Sara Netanyahu
Sara NetanyahuYonatan Sindel/Flash 90

Sara Netanyahu, the wife of Prime Minister Binyamin Netanyahu, was convicted Sunday by the President of the Jerusalem Magistrate Court, Avital Chen, of misusing public funds.

According to the plea deal, Netanyahu will pay a fine of NIS 5,000 and compensation to the state of NIS 45,000.

During the hearing, a representative of the State Prosecutor's Office said that in the negotiations for a plea bargain, the State Prosecutor's Office made significant concessions. However, he noted that Sarah Netanyahu's admission to a criminal offense expressed responsibility for her actions.

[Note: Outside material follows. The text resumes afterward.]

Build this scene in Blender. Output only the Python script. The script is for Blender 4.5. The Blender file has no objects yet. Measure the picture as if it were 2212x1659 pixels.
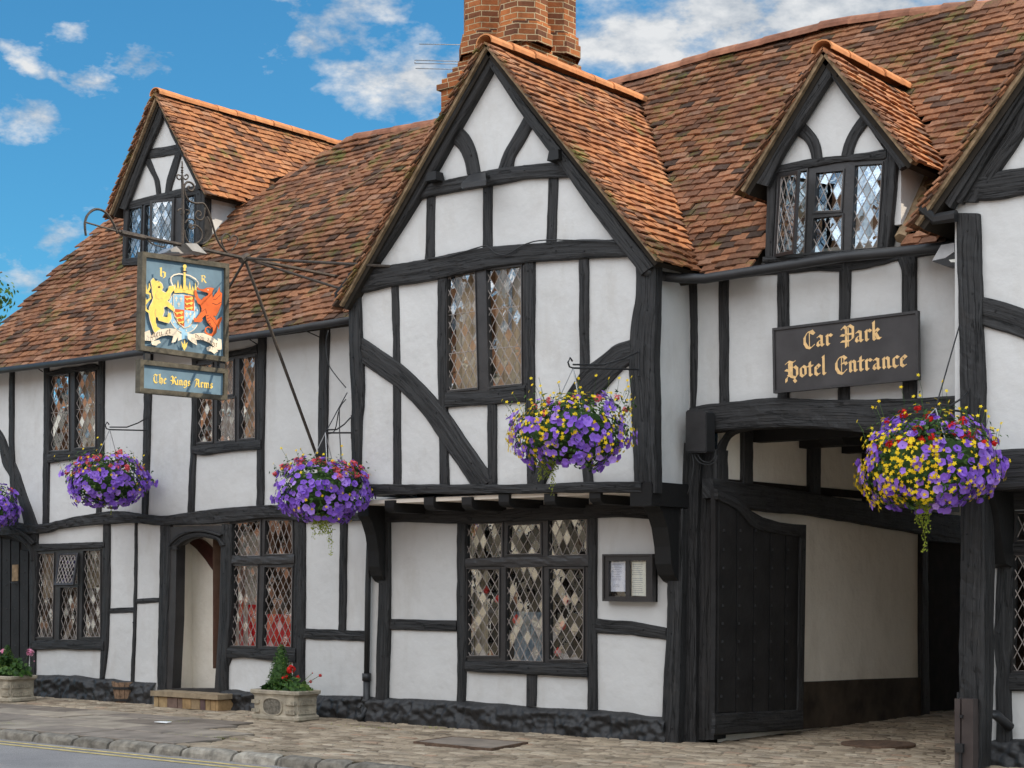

Attorney Yossi Cohen, a defense attorney for Netanyahu, said at the hearing: "they poured out my client's blood. NIS 20 million was spent in this investigation. They interrogated her as if she were the head of a criminal organization. What did they find at the end? A few trays."

"I find it difficult to say what I felt about the unwritten sentence that my client received, the worst kind of punishment a person can receive. The goal was to topple her husband and the government" Cohen added. "The State Comptroller decided to make an interim report on the prime minister's residence. This report was the signal for the hunt."

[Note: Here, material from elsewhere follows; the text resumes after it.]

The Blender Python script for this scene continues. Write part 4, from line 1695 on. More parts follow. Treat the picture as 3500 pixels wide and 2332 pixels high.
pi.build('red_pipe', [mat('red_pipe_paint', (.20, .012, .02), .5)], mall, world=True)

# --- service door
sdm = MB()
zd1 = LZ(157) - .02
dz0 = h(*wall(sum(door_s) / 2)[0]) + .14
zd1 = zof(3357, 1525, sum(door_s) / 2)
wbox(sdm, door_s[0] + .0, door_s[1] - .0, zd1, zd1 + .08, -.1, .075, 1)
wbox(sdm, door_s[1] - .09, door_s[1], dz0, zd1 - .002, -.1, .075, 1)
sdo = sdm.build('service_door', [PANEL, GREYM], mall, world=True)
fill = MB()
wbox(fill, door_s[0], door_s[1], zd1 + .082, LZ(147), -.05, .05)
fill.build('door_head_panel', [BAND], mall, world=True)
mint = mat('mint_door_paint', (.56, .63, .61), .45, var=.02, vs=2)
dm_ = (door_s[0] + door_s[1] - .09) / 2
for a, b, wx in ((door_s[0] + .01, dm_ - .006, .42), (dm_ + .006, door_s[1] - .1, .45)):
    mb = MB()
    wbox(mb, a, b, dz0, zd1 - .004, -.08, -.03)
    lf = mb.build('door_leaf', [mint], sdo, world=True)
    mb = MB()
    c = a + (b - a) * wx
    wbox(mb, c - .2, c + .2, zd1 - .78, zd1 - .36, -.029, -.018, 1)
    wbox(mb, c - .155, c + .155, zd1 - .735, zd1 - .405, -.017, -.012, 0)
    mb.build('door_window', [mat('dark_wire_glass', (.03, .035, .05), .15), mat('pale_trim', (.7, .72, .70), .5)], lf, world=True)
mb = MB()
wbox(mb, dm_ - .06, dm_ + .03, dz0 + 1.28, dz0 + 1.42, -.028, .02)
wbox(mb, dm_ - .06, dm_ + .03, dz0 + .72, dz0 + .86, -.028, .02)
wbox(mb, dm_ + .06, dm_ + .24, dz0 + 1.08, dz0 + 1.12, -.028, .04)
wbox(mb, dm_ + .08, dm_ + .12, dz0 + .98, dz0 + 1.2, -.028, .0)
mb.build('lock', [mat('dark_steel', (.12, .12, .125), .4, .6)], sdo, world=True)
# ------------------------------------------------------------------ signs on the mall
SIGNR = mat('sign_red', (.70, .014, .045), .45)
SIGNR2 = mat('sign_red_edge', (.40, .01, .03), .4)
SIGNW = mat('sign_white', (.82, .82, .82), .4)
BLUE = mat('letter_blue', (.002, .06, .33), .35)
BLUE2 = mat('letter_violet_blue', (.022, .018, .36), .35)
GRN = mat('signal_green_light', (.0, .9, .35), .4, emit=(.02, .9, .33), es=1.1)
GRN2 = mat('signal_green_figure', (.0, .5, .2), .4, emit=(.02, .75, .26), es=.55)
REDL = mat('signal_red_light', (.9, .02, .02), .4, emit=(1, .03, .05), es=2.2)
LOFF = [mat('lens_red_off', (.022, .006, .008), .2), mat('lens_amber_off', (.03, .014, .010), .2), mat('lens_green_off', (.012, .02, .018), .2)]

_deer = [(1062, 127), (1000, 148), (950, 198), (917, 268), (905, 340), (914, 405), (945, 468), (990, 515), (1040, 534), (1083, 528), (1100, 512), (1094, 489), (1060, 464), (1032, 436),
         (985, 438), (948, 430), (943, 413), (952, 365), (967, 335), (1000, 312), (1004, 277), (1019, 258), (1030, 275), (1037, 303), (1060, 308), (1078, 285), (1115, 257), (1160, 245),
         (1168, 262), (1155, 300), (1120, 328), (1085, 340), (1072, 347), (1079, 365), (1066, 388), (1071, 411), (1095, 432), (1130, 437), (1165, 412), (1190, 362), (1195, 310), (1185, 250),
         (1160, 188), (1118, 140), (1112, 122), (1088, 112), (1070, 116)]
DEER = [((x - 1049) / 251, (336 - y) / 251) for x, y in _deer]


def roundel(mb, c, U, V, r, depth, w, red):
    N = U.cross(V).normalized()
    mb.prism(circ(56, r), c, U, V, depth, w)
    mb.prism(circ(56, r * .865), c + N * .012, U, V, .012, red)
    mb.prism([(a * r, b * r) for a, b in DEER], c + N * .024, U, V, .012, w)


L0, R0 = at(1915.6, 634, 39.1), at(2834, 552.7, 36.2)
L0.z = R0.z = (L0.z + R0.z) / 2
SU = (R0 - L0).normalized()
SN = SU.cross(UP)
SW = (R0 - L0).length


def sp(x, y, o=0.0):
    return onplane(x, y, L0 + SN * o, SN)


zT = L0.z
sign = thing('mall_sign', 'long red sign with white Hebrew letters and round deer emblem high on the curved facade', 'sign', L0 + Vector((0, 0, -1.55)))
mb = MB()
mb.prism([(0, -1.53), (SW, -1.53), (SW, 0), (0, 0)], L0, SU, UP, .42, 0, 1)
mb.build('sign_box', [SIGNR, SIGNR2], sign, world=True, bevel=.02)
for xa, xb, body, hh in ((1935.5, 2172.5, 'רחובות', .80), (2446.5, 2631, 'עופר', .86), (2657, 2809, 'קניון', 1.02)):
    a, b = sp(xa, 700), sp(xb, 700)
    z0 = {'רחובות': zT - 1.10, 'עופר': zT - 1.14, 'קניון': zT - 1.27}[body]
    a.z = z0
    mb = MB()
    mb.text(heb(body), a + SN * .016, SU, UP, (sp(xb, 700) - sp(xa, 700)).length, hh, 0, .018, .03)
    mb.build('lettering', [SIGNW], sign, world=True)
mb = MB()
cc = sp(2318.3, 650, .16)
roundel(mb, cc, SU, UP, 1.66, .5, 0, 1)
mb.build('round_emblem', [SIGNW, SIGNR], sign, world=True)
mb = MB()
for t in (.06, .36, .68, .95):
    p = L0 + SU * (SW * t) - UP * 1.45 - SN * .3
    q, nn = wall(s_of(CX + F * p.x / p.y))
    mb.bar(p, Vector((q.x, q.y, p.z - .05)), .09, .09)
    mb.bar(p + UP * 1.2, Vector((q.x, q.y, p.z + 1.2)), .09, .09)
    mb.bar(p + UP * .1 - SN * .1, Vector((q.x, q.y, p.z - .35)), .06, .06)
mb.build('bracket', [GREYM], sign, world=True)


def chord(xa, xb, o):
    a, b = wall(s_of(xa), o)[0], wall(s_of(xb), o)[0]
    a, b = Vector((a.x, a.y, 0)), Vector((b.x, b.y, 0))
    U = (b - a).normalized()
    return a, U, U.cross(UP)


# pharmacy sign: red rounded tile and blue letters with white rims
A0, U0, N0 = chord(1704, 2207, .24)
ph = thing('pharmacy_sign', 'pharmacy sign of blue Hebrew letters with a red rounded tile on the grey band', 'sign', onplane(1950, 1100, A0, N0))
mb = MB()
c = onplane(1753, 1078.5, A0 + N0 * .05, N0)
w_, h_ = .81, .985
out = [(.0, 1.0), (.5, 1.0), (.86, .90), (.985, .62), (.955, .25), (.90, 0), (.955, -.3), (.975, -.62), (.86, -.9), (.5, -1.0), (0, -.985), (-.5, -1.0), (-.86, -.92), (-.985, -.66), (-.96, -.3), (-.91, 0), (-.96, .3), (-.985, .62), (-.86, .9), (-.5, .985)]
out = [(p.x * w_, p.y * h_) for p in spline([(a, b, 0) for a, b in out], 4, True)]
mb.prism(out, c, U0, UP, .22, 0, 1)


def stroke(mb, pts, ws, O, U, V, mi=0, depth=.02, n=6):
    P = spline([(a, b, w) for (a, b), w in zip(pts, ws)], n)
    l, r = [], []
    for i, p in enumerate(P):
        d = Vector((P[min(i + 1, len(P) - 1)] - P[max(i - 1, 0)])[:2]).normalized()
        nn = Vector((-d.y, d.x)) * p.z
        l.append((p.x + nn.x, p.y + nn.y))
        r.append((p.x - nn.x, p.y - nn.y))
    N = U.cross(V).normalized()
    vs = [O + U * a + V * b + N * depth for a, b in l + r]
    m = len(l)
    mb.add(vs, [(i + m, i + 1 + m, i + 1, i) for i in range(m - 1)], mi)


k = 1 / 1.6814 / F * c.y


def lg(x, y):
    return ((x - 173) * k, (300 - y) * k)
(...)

This morning, the High Court of Justice rejected the petition of journalist Uri Misgav against the plea bargain reached between the State Prosecutor's Office and the wife of the Prime Minister.

The judges ruled that Misgav did not exhaust the procedures required before filing the petition, and added that "the petition should be rejected also because it does not reveal any grounds for the intervention of this court with regard to the strength of the evidence held by the state or with regard to the level of punishment which the respondent (Sara Netanyahu) would have been expected to receive had it not been for the plea bargain."

At the end of the judgment, the judges noted, "It is not superfluous to say that we do not express any position regarding the plea bargain on its own merits, and the Magistrate's Court held that when deciding whether to approve or reject it, the court will transfer the plea bargain under its review, as required by law."